# Recorded information
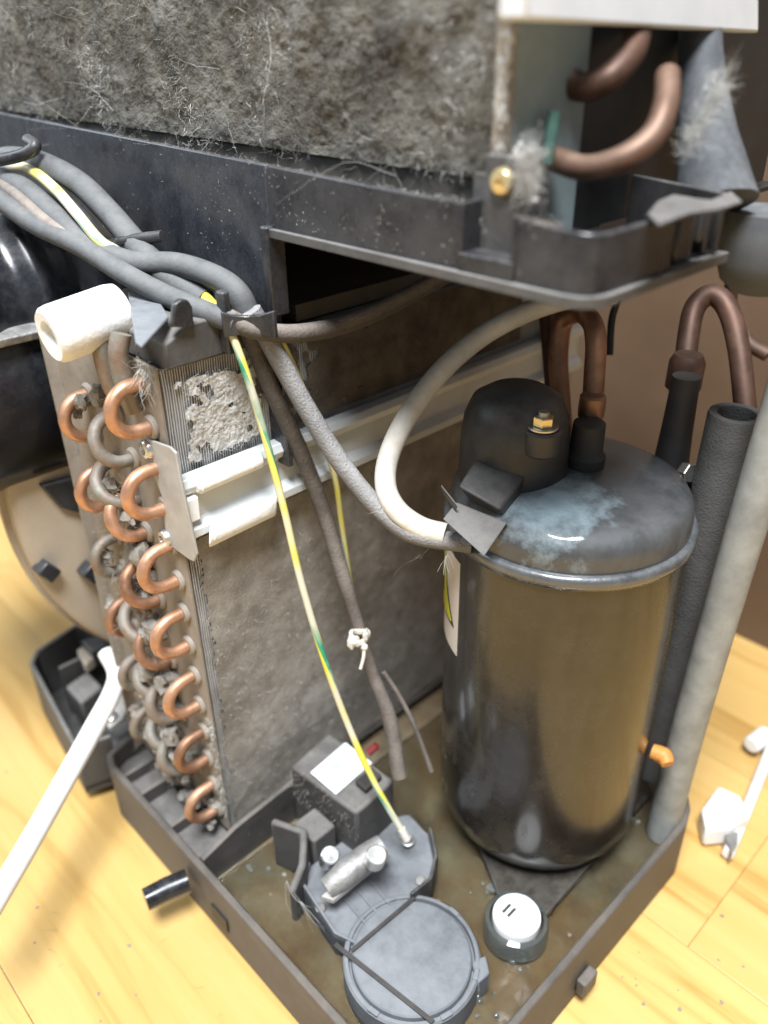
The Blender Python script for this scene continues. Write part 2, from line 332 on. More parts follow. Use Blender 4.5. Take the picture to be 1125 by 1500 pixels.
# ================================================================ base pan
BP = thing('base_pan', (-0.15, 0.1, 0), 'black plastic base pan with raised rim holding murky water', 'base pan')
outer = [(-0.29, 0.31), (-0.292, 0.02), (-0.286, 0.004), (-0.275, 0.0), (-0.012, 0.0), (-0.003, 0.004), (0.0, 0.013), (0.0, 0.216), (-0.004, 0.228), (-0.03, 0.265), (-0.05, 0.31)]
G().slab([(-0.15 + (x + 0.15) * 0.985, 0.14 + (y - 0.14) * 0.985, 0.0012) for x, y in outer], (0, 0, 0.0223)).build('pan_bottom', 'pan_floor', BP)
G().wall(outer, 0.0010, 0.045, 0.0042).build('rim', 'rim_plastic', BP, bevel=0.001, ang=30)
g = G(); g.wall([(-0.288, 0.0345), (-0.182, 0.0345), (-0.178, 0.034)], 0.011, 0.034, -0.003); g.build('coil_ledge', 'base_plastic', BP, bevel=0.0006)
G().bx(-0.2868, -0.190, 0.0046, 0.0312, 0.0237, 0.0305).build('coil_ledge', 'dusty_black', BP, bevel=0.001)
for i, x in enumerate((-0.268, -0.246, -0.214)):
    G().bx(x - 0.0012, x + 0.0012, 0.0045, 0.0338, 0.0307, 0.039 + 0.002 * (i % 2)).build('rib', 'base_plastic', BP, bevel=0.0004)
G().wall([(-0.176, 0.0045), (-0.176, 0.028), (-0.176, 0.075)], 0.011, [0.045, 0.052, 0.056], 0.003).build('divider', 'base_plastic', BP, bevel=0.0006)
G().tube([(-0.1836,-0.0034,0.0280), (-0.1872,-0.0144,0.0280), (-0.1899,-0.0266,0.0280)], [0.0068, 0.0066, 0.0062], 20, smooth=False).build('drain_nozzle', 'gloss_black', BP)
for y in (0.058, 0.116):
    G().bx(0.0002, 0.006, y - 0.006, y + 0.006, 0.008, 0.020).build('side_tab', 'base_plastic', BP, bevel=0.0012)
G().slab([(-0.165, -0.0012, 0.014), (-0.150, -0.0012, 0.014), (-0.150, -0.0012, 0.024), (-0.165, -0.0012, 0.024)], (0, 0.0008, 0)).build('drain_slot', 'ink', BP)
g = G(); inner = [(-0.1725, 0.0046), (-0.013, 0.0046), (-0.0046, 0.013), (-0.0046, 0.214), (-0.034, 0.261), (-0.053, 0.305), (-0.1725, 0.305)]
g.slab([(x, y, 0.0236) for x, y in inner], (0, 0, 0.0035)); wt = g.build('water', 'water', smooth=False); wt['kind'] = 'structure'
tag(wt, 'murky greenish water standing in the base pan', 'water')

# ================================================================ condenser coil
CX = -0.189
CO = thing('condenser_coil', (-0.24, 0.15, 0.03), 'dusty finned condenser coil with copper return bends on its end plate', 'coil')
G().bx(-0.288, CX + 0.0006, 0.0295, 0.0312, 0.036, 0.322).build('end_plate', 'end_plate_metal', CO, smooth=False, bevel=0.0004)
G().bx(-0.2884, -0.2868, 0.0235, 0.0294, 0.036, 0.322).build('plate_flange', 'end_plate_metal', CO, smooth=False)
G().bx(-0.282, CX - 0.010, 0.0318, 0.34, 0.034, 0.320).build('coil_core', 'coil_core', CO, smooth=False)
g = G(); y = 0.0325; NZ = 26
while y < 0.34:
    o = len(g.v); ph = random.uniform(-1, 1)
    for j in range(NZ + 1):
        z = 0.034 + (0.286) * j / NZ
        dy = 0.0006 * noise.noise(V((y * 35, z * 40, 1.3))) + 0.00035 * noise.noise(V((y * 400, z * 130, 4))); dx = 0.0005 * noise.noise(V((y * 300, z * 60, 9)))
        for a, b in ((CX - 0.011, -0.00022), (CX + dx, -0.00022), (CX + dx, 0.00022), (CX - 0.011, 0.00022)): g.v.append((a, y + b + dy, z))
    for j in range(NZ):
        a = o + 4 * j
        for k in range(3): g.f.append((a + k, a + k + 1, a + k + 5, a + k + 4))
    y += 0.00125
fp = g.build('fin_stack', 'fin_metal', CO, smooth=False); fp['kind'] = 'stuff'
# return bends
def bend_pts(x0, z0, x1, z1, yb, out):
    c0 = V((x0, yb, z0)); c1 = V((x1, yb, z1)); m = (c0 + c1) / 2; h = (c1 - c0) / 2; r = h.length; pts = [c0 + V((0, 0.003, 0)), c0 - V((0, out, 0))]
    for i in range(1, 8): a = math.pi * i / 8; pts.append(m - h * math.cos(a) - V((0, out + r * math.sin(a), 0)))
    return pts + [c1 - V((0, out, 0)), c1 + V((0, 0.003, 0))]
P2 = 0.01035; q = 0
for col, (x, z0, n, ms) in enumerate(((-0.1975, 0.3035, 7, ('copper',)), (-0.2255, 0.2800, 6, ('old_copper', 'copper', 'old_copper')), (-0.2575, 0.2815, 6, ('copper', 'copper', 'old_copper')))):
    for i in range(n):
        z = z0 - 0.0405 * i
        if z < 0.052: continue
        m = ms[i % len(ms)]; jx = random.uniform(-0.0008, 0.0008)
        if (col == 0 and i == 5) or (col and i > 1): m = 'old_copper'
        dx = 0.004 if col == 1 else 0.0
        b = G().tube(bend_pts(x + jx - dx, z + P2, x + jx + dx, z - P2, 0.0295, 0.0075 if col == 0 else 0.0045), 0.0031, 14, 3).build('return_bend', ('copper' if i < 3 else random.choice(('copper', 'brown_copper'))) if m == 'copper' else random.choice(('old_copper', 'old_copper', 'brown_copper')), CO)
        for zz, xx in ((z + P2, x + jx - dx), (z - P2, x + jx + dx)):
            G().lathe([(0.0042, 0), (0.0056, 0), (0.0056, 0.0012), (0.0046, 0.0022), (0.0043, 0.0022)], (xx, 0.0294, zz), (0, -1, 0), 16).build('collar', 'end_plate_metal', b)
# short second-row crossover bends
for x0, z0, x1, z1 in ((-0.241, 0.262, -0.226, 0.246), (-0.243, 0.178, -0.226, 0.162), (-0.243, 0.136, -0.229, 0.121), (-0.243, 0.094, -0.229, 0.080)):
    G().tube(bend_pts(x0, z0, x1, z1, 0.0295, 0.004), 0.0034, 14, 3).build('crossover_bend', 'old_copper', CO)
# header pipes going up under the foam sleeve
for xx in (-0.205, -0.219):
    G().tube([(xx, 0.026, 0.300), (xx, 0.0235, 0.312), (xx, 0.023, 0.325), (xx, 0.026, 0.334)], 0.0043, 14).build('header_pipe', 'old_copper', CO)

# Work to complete
Copy the material exactly. Do not include the pictures.

# The response
The Blender Python script for this scene continues. Write part 2, from line 332 on. More parts follow. Use Blender 4.5. Take the picture to be 1125 by 1500 pixels.
# ================================================================ base pan
BP = thing('base_pan', (-0.15, 0.1, 0), 'black plastic base pan with raised rim holding murky water', 'base pan')
outer = [(-0.29, 0.31), (-0.292, 0.02), (-0.286, 0.004), (-0.275, 0.0), (-0.012, 0.0), (-0.003, 0.004), (0.0, 0.013), (0.0, 0.216), (-0.004, 0.228), (-0.03, 0.265), (-0.05, 0.31)]
G().slab([(-0.15 + (x + 0.15) * 0.985, 0.14 + (y - 0.14) * 0.985, 0.0012) for x, y in outer], (0, 0, 0.0223)).build('pan_bottom', 'pan_floor', BP)
G().wall(outer, 0.0010, 0.045, 0.0042).build('rim', 'rim_plastic', BP, bevel=0.001, ang=30)
g = G(); g.wall([(-0.288, 0.0345), (-0.182, 0.0345), (-0.178, 0.034)], 0.011, 0.034, -0.003); g.build('coil_ledge', 'base_plastic', BP, bevel=0.0006)
G().bx(-0.2868, -0.190, 0.0046, 0.0312, 0.0237, 0.0305).build('coil_ledge', 'dusty_black', BP, bevel=0.001)
for i, x in enumerate((-0.268, -0.246, -0.214)):
    G().bx(x - 0.0012, x + 0.0012, 0.0045, 0.0338, 0.0307, 0.039 + 0.002 * (i % 2)).build('rib', 'base_plastic', BP, bevel=0.0004)
G().wall([(-0.176, 0.0045), (-0.176, 0.028), (-0.176, 0.075)], 0.011, [0.045, 0.052, 0.056], 0.003).build('divider', 'base_plastic', BP, bevel=0.0006)
G().tube([(-0.1836,-0.0034,0.0280), (-0.1872,-0.0144,0.0280), (-0.1899,-0.0266,0.0280)], [0.0068, 0.0066, 0.0062], 20, smooth=False).build('drain_nozzle', 'gloss_black', BP)
for y in (0.058, 0.116):
    G().bx(0.0002, 0.006, y - 0.006, y + 0.006, 0.008, 0.020).build('side_tab', 'base_plastic', BP, bevel=0.0012)
G().slab([(-0.165, -0.0012, 0.014), (-0.150, -0.0012, 0.014), (-0.150, -0.0012, 0.024), (-0.165, -0.0012, 0.024)], (0, 0.0008, 0)).build('drain_slot', 'ink', BP)
g = G(); inner = [(-0.1725, 0.0046), (-0.013, 0.0046), (-0.0046, 0.013), (-0.0046, 0.214), (-0.034, 0.261), (-0.053, 0.305), (-0.1725, 0.305)]
g.slab([(x, y, 0.0236) for x, y in inner], (0, 0, 0.0035)); wt = g.build('water', 'water', smooth=False); wt['kind'] = 'structure'
tag(wt, 'murky greenish water standing in the base pan', 'water')

# ================================================================ condenser coil
CX = -0.189
CO = thing('condenser_coil', (-0.24, 0.15, 0.03), 'dusty finned condenser coil with copper return bends on its end plate', 'coil')
G().bx(-0.288, CX + 0.0006, 0.0295, 0.0312, 0.036, 0.322).build('end_plate', 'end_plate_metal', CO, smooth=False, bevel=0.0004)
G().bx(-0.2884, -0.2868, 0.0235, 0.0294, 0.036, 0.322).build('plate_flange', 'end_plate_metal', CO, smooth=False)
G().bx(-0.282, CX - 0.010, 0.0318, 0.34, 0.034, 0.320).build('coil_core', 'coil_core', CO, smooth=False)
g = G(); y = 0.0325; NZ = 26
while y < 0.34:
    o = len(g.v); ph = random.uniform(-1, 1)
    for j in range(NZ + 1):
        z = 0.034 + (0.286) * j / NZ
        dy = 0.0006 * noise.noise(V((y * 35, z * 40, 1.3))) + 0.00035 * noise.noise(V((y * 400, z * 130, 4))); dx = 0.0005 * noise.noise(V((y * 300, z * 60, 9)))
        for a, b in ((CX - 0.011, -0.00022), (CX + dx, -0.00022), (CX + dx, 0.00022), (CX - 0.011, 0.00022)): g.v.append((a, y + b + dy, z))
    for j in range(NZ):
        a = o + 4 * j
        for k in range(3): g.f.append((a + k, a + k + 1, a + k + 5, a + k + 4))
    y += 0.00125
fp = g.build('fin_stack', 'fin_metal', CO, smooth=False); fp['kind'] = 'stuff'
# return bends
def bend_pts(x0, z0, x1, z1, yb, out):
    c0 = V((x0, yb, z0)); c1 = V((x1, yb, z1)); m = (c0 + c1) / 2; h = (c1 - c0) / 2; r = h.length; pts = [c0 + V((0, 0.003, 0)), c0 - V((0, out, 0))]
    for i in range(1, 8): a = math.pi * i / 8; pts.append(m - h * math.cos(a) - V((0, out + r * math.sin(a), 0)))
    return pts + [c1 - V((0, out, 0)), c1 + V((0, 0.003, 0))]
P2 = 0.01035; q = 0
for col, (x, z0, n, ms) in enumerate(((-0.1975, 0.3035, 7, ('copper',)), (-0.2255, 0.2800, 6, ('old_copper', 'copper', 'old_copper')), (-0.2575, 0.2815, 6, ('copper', 'copper', 'old_copper')))):
    for i in range(n):
        z = z0 - 0.0405 * i
        if z < 0.052: continue
        m = ms[i % len(ms)]; jx = random.uniform(-0.0008, 0.0008)
        if (col == 0 and i == 5) or (col and i > 1): m = 'old_copper'
        dx = 0.004 if col == 1 else 0.0
        b = G().tube(bend_pts(x + jx - dx, z + P2, x + jx + dx, z - P2, 0.0295, 0.0075 if col == 0 else 0.0045), 0.0031, 14, 3).build('return_bend', ('copper' if i < 3 else random.choice(('copper', 'brown_copper'))) if m == 'copper' else random.choice(('old_copper', 'old_copper', 'brown_copper')), CO)
        for zz, xx in ((z + P2, x + jx - dx), (z - P2, x + jx + dx)):
            G().lathe([(0.0042, 0), (0.0056, 0), (0.0056, 0.0012), (0.0046, 0.0022), (0.0043, 0.0022)], (xx, 0.0294, zz), (0, -1, 0), 16).build('collar', 'end_plate_metal', b)
# short second-row crossover bends
for x0, z0, x1, z1 in ((-0.241, 0.262, -0.226, 0.246), (-0.243, 0.178, -0.226, 0.162), (-0.243, 0.136, -0.229, 0.121), (-0.243, 0.094, -0.229, 0.080)):
    G().tube(bend_pts(x0, z0, x1, z1, 0.0295, 0.004), 0.0034, 14, 3).build('crossover_bend', 'old_copper', CO)
# header pipes going up under the foam sleeve
for xx in (-0.205, -0.219):
    G().tube([(xx, 0.026, 0.300), (xx, 0.0235, 0.312), (xx, 0.023, 0.325), (xx, 0.026, 0.334)], 0.0043, 14).build('header_pipe', 'old_copper', CO)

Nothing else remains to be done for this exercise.